▸ TASK REQUIREMENTS
Extract only the first line of the listing and every line after it up to and including the one with "sc.camera = cam". Omit the pictures.

▸ MATERIAL
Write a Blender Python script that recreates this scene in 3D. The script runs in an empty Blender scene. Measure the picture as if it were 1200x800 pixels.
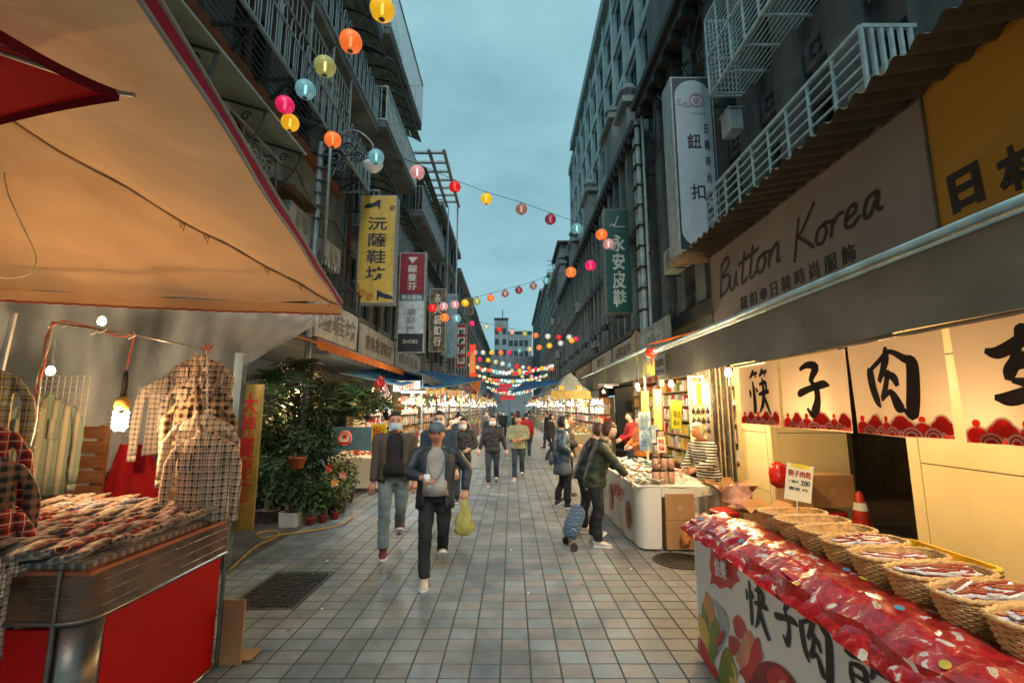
import bpy, bmesh, math, random
from mathutils import Vector, Matrix, noise
random.seed(7)
R = math.radians
sc = bpy.context.scene
COL = sc.collection

# ------------------------------------------------------------------ camera
CAM_H, F_PX = 1.75, 533.3
PITCH = math.atan(79 / F_PX)
cam_data = bpy.data.cameras.new('camera')
cam_data.sensor_width = 36.0
cam_data.lens = 16.0
cam_data.clip_start = 0.05
cam_data.clip_end = 3000
cam = bpy.data.objects.new('camera', cam_data)
COL.objects.link(cam)
cam.location = (0, 0, CAM_H)
cam.rotation_euler = (R(90) + PITCH, 0, 0)
sc.camera = cam

# ------------------------------------------------------------------ sky, sun, exposure
SUN_EL, SUN_ROT = R(48), R(174)
world = bpy.data.worlds.new('World')
sc.world = world
world.use_nodes = True
wn, wl = world.node_tree.nodes, world.node_tree.links
wn.clear()
w_out = wn.new('ShaderNodeOutputWorld')
w_bg = wn.new('ShaderNodeBackground')
w_sky = wn.new('ShaderNodeTexSky')
w_sky.sky_type = 'NISHITA'
w_sky.sun_disc = False
w_sky.sun_elevation = SUN_EL
w_sky.sun_rotation = SUN_ROT
w_tc = wn.new('ShaderNodeTexCoord')
w_map = wn.new('ShaderNodeMapping')
w_map.inputs['Scale'].default_value = (1, 1, 2.2)
w_noise = wn.new('ShaderNodeTexNoise')
w_noise.inputs['Scale'].default_value = 2.8
w_noise.inputs['Detail'].default_value = 7
w_noise.inputs['Roughness'].default_value = 0.55
w_ramp = wn.new('ShaderNodeValToRGB')          # layers of evening cloud
w_ramp.color_ramp.elements[0].position = 0.30
w_ramp.color_ramp.elements[0].color = (2.5, 4.95, 5.7, 1)
w_ramp.color_ramp.elements[1].position = 0.72
w_ramp.color_ramp.elements[1].color = (4.1, 7.2, 7.9, 1)
w_mix = wn.new('ShaderNodeMixRGB')
w_mix.inputs[0].default_value = 0.93
wl.new(w_tc.outputs['Generated'], w_map.inputs['Vector'])
wl.new(w_map.outputs[0], w_noise.inputs['Vector'])
wl.new(w_noise.outputs[0], w_ramp.inputs[0])
wl.new(w_sky.outputs[0], w_mix.inputs[1])
wl.new(w_ramp.outputs[0], w_mix.inputs[2])
wl.new(w_mix.outputs[0], w_bg.inputs[0])
w_bg.inputs['Strength'].default_value = 0.098
wl.new(w_bg.outputs[0], w_out.inputs[0])

sun_d = bpy.data.lights.new('sun', 'SUN')
sun_d.energy = 2.1
sun_d.angle = R(30)
sun_d.color = (1.0, 0.98, 0.95)
sun = bpy.data.objects.new('sun', sun_d)
COL.objects.link(sun)
sun.rotation_euler = (R(90) - SUN_EL, 0, R(180) - SUN_ROT)
sc.view_settings.view_transform = 'Standard'
sc.view_settings.look = 'None'
sc.view_settings.exposure = 0.0
sc.view_settings.gamma = 1.0

# ------------------------------------------------------------------ pixel -> world
_cp, _sp = math.cos(PITCH), math.sin(PITCH)
def _ray(x, y):
    u = (x - 600) / F_PX; v = (400 - y) / F_PX
    return Vector((u, _cp - v * _sp, _sp + v * _cp))
def atY(x, y, Y):
    r = _ray(x, y); return Vector((0, 0, CAM_H)) + r * (Y / r.y)
def atX(x, y, X):
    r = _ray(x, y); return Vector((0, 0, CAM_H)) + r * (X / r.x)
def atZ(x, y, Z):
    r = _ray(x, y); return Vector((0, 0, CAM_H)) + r * ((Z - CAM_H) / r.z)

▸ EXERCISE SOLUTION
Write a Blender Python script that recreates this scene in 3D. The script runs in an empty Blender scene. Measure the picture as if it were 1200x800 pixels.
import bpy, bmesh, math, random
from mathutils import Vector, Matrix, noise
random.seed(7)
R = math.radians
sc = bpy.context.scene
COL = sc.collection

# ------------------------------------------------------------------ camera
CAM_H, F_PX = 1.75, 533.3
PITCH = math.atan(79 / F_PX)
cam_data = bpy.data.cameras.new('camera')
cam_data.sensor_width = 36.0
cam_data.lens = 16.0
cam_data.clip_start = 0.05
cam_data.clip_end = 3000
cam = bpy.data.objects.new('camera', cam_data)
COL.objects.link(cam)
cam.location = (0, 0, CAM_H)
cam.rotation_euler = (R(90) + PITCH, 0, 0)
sc.camera = cam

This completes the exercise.